- **Request**: Scan the listing below. Report each line that includes "from".

- **Dataset content**:
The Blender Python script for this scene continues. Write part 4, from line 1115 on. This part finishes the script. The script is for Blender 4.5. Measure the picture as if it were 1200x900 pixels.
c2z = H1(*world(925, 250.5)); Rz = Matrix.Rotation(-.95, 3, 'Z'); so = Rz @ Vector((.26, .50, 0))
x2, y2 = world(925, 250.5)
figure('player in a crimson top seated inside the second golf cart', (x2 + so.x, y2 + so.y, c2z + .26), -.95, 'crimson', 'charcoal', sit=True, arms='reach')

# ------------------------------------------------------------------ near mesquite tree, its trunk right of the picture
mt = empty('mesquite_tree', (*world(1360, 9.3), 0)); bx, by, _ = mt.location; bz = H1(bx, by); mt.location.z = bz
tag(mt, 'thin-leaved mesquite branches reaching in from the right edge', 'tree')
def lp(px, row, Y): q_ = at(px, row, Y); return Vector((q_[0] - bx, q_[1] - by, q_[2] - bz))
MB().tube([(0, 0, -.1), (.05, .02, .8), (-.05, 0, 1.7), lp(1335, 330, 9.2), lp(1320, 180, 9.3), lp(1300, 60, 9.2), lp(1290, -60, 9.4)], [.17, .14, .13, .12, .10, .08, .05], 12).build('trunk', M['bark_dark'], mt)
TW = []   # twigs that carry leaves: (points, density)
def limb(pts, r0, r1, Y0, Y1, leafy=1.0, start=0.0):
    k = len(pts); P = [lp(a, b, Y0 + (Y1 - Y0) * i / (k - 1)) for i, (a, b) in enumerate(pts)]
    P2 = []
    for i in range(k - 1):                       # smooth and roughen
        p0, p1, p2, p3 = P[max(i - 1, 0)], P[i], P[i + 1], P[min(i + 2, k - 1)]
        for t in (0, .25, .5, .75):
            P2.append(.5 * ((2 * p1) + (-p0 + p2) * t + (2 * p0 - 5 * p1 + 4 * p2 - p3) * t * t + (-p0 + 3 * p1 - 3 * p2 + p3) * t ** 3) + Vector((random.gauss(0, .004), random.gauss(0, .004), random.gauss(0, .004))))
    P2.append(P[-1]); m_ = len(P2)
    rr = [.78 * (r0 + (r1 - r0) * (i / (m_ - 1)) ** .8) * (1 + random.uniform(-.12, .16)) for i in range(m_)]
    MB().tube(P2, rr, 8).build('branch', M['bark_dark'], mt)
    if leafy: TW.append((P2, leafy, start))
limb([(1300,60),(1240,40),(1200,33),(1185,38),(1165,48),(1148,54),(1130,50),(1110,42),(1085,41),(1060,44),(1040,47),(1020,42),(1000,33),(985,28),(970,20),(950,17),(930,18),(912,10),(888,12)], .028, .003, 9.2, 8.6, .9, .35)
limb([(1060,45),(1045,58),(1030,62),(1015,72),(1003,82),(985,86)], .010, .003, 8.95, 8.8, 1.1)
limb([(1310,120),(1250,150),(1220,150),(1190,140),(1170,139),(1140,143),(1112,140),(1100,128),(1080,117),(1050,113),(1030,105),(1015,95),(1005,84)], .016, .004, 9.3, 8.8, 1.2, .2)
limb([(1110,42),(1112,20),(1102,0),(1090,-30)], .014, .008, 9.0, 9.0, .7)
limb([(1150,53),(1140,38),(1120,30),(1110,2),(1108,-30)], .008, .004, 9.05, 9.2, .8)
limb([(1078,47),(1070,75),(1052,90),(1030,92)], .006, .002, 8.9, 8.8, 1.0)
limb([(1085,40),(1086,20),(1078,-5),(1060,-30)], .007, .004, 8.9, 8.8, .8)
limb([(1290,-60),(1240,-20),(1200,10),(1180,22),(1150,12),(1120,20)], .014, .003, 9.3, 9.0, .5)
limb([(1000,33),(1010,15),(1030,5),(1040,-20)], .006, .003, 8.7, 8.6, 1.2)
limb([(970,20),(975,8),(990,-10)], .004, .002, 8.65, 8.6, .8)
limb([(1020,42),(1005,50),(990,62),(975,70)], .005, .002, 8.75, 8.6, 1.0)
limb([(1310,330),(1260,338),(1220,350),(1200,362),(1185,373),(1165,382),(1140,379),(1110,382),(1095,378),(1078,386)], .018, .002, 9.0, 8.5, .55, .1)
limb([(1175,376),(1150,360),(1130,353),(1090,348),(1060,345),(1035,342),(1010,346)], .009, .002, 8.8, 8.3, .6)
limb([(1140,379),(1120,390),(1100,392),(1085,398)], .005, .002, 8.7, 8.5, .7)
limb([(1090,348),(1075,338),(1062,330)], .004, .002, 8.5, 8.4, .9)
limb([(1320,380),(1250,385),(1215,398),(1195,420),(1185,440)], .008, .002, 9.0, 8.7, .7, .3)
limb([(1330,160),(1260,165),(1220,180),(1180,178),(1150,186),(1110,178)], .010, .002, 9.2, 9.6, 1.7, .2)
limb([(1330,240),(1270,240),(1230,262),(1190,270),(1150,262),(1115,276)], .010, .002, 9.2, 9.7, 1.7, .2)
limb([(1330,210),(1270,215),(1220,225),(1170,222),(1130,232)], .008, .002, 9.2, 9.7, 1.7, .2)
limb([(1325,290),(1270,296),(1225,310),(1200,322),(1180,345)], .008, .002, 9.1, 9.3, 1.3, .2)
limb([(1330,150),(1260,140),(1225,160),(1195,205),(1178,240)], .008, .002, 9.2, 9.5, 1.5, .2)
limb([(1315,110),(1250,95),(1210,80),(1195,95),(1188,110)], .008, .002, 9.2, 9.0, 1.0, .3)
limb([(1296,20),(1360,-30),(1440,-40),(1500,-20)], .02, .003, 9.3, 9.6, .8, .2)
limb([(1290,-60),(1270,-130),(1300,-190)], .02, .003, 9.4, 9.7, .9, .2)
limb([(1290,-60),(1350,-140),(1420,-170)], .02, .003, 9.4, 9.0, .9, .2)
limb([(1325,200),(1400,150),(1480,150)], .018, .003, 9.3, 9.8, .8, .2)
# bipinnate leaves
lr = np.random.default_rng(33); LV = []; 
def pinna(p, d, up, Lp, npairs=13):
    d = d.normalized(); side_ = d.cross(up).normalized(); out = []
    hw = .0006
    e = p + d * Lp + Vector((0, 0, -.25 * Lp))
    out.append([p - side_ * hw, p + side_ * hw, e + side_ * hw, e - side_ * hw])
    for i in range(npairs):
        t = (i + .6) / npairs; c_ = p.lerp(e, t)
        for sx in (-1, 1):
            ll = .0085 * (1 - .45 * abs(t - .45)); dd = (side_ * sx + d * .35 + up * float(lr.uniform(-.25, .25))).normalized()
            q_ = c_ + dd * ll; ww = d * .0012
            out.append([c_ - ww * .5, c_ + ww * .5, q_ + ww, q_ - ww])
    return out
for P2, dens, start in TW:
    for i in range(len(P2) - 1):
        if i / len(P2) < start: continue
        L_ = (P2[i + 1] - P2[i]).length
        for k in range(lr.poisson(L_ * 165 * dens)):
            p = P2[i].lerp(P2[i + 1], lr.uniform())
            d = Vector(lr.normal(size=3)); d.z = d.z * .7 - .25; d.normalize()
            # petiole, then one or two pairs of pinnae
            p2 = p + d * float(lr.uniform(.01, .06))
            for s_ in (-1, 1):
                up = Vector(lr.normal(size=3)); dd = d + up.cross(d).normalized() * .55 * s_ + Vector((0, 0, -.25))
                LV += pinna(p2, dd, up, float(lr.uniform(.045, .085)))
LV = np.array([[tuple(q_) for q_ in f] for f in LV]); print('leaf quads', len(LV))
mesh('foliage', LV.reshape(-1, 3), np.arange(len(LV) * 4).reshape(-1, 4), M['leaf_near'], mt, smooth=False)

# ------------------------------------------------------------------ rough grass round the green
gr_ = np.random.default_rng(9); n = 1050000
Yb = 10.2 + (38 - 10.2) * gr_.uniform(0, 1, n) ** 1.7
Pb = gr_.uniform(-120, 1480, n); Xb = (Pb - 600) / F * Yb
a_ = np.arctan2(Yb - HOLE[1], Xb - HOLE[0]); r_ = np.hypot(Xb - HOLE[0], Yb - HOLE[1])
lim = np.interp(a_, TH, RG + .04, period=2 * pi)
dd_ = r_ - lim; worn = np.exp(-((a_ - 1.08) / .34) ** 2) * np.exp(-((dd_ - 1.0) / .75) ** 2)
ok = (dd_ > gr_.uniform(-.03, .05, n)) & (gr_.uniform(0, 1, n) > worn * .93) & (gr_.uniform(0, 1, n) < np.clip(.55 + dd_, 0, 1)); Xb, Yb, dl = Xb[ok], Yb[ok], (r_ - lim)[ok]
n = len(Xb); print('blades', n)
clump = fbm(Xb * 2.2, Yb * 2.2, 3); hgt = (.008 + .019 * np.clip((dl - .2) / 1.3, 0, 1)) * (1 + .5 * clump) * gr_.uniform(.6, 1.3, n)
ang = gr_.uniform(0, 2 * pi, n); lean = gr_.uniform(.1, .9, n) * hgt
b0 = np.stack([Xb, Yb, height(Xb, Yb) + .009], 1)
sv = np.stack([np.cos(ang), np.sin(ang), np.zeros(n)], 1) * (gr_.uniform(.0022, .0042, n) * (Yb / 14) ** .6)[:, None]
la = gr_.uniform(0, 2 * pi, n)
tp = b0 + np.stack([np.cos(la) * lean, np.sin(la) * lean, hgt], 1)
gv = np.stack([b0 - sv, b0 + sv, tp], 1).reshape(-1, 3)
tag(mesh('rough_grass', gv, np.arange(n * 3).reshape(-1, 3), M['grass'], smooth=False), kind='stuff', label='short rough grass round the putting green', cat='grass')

- **Problem solution**:
The Blender Python script for this scene continues. Write part 4, from line 1115 on. This part finishes the script. The script is for Blender 4.5. Measure the picture as if it were 1200x900 pixels.
tag(mt, 'thin-leaved mesquite branches reaching in from the right edge', 'tree')